Dimotori India, kelompok G-33 (kelompok negara-negara berkembang) yang dipimpin Indonesia mendesakkan penaikan subsidi pertanian dari 10% menjadi 15% tanpa batas waktu, cadangan pangan pemerintah (stockholding for food security) untuk ketahanan pangan, pembebasan produk ekspor pertanian dari subsidi ekspor, dan penerapan tariff rate quota. Proposal India ditentang oleh negara-negara maju.

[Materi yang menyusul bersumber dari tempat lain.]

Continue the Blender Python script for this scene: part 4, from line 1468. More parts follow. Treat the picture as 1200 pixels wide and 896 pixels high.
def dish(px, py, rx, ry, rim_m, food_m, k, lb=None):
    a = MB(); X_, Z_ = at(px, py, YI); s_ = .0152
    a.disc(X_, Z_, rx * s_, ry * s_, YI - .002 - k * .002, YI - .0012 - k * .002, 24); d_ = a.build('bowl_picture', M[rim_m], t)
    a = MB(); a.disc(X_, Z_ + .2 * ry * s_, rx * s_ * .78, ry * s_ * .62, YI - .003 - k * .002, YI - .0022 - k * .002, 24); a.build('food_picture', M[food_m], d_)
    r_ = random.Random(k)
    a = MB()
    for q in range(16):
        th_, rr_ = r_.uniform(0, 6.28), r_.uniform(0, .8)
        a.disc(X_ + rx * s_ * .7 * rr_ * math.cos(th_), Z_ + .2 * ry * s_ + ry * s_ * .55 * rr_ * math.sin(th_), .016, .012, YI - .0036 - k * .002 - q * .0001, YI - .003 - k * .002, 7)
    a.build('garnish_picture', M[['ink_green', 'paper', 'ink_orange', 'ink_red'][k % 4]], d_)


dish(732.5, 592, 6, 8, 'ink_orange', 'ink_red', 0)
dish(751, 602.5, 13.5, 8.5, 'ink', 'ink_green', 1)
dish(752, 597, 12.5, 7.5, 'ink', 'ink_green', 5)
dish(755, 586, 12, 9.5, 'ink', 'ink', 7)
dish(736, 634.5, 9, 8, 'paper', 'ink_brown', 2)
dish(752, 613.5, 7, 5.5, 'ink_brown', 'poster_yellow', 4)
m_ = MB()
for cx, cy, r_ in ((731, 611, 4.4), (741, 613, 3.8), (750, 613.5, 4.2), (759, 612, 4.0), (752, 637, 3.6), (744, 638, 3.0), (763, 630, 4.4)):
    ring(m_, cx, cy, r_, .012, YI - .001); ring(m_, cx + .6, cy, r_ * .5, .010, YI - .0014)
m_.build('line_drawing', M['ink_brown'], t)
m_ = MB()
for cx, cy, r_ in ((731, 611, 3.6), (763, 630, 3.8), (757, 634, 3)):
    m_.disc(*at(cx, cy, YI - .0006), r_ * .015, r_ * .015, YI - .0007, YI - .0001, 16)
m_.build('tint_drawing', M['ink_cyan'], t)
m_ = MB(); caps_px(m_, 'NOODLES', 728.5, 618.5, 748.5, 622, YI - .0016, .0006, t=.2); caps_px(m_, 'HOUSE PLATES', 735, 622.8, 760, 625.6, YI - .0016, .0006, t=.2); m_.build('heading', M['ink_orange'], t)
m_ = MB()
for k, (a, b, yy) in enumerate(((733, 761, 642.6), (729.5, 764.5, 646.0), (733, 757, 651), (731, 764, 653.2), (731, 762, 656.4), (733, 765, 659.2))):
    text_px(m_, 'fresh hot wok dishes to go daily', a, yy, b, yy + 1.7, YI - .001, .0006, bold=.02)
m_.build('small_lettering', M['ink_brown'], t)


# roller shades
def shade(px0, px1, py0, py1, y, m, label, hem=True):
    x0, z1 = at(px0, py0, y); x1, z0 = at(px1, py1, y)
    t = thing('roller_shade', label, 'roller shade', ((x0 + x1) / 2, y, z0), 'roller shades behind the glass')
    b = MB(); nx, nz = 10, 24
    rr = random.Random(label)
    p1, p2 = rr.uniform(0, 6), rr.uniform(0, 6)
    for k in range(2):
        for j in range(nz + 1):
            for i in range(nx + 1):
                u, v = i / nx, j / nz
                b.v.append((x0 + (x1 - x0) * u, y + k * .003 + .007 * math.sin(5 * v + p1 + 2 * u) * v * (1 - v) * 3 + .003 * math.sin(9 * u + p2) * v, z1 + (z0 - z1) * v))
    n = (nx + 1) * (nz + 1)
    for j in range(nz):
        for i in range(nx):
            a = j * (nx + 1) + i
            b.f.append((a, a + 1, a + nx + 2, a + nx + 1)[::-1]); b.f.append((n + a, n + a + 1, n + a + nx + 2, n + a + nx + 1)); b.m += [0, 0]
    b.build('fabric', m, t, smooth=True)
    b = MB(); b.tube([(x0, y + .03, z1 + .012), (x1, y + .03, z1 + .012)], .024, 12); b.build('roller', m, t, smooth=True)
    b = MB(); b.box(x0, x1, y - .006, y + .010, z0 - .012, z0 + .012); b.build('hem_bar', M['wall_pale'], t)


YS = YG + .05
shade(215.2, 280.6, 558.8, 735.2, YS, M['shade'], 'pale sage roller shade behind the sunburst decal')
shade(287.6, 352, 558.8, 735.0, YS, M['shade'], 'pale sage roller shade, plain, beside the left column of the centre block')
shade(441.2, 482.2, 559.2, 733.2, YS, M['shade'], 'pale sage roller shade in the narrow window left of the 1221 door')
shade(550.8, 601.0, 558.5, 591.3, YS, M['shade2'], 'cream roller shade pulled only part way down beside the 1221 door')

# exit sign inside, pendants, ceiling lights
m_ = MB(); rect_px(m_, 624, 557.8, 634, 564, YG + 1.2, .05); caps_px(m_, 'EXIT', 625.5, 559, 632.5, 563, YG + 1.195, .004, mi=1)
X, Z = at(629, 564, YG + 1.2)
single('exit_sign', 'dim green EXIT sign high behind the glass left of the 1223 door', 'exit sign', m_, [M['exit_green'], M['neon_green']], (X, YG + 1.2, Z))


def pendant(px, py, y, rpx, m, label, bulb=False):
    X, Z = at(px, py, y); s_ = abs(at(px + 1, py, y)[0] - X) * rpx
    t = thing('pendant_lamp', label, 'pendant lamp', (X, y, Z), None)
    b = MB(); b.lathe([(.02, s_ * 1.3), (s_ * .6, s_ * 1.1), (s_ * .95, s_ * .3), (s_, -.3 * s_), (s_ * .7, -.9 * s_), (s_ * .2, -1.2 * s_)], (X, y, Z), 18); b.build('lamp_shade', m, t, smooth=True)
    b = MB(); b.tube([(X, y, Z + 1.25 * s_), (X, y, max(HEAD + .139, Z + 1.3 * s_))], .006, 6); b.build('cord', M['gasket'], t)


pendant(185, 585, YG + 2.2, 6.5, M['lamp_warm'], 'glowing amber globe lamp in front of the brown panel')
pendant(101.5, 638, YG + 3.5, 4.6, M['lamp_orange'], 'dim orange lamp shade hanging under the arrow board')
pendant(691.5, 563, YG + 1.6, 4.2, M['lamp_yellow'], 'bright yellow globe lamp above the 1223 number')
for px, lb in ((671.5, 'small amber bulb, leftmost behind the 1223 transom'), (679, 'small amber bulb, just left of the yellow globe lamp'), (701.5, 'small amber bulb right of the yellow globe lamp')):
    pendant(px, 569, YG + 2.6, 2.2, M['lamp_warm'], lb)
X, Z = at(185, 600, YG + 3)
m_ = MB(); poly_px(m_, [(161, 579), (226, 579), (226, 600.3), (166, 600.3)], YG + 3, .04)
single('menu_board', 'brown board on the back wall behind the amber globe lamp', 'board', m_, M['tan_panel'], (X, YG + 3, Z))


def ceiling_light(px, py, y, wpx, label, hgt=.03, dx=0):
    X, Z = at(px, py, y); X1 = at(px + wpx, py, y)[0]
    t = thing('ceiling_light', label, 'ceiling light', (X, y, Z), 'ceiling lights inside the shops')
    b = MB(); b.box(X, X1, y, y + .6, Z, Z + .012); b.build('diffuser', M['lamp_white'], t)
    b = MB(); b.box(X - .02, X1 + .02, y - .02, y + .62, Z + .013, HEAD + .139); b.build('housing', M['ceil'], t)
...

Dimotori oleh AS, proposal India dituding mendistorsi perdagangan. Usulan India akhirnya disetujui menjadi bagian Paket Bali dengan peace clause empat. Selama interim empat tahun itu negara berkembang diperbolehkan menerapkan subsidi 15% dari total produksi. Negara-negara anggota WTO diminta tidak mempermasalahkan ini ke panel WTO. Setelah empat tahun dijanjikan akan ada solusi permanen yang akan dirundingkan dalam konferensi tingkat menteri berikutnya.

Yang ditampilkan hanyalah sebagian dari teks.